Let $F$ be a field that contains a primitive $p$-th root of unity, where $p$ is a prime. I wish to prove that if $L$ is Galois over $F$ and $[L : F] = p$, then $L = F(β)$, where $β^p = F$. Does anyone know of a proof via Hilbert's Theorem 90?

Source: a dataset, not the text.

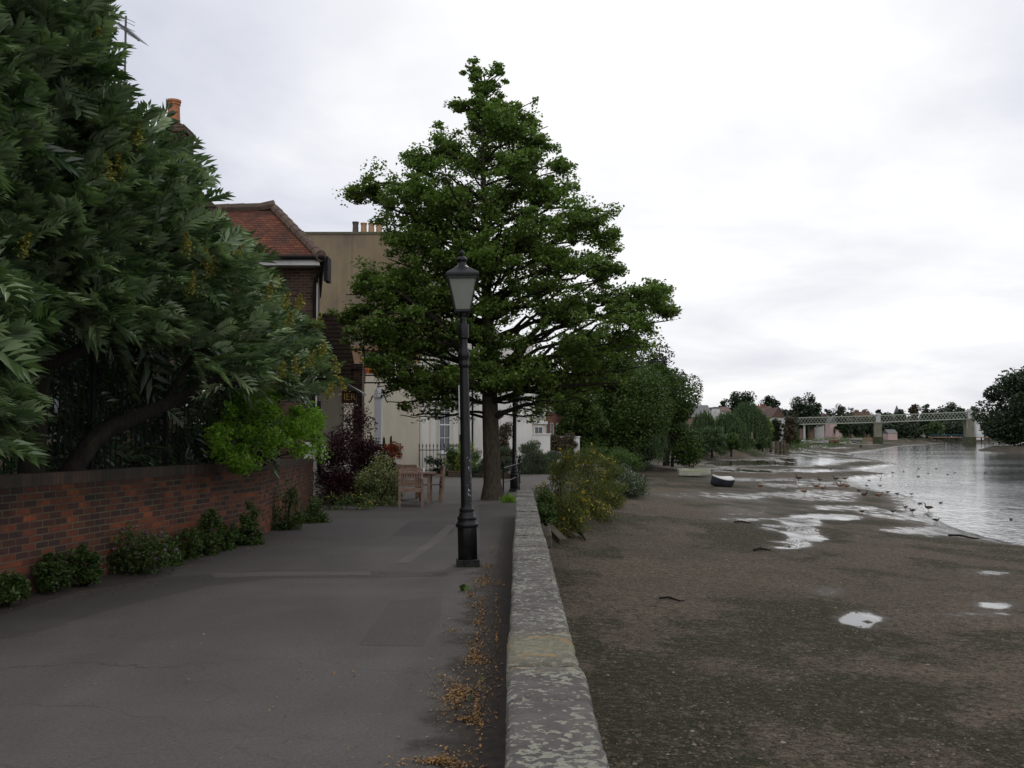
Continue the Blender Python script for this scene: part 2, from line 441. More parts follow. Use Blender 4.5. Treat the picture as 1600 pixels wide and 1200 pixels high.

That is, making use of the fact that: Given $Gal(L|F)$ is cyclic of order $n$ and $σ$ is a generator of $G$, suppose $δ_0 = α, δ_1 = ασ(α), δ_2 = ασ(α)σ^2(α), · · · ,δ_{n−1} = ασ(α)· · · σ^{n−1}(α) =$ 'norm' $N(α) = 1$ and $γ ∈ L$ is such that $β = δ_0γ + δ_1σ(γ) + · · · + δ_{n−1}σ ^{n−2}(γ) + σ^{n−1}(γ) ≠ 0$. Then we have $α = βσ(β)^{−1}$
Let $\zeta$ be a primitive $p$-th root of unity in $F$. Then $N_{L/F}(\zeta)=\zeta^p=1$. By Hilbert 90, there is $\alpha\in L^*$ with $\sigma(\alpha)/\alpha=\zeta$, that is $$\sigma(\alpha)=\zeta\alpha.$$ But then $$\sigma(\alpha^p)=\sigma(\alpha)^p=\zeta^p\alpha^p$$ so that $\alpha^p=a\in F$. But $\sigma(\alpha)\ne\alpha$ so $\alpha\notin F$. Thus $L=F(\alpha)$ with $\alpha^p\in F$.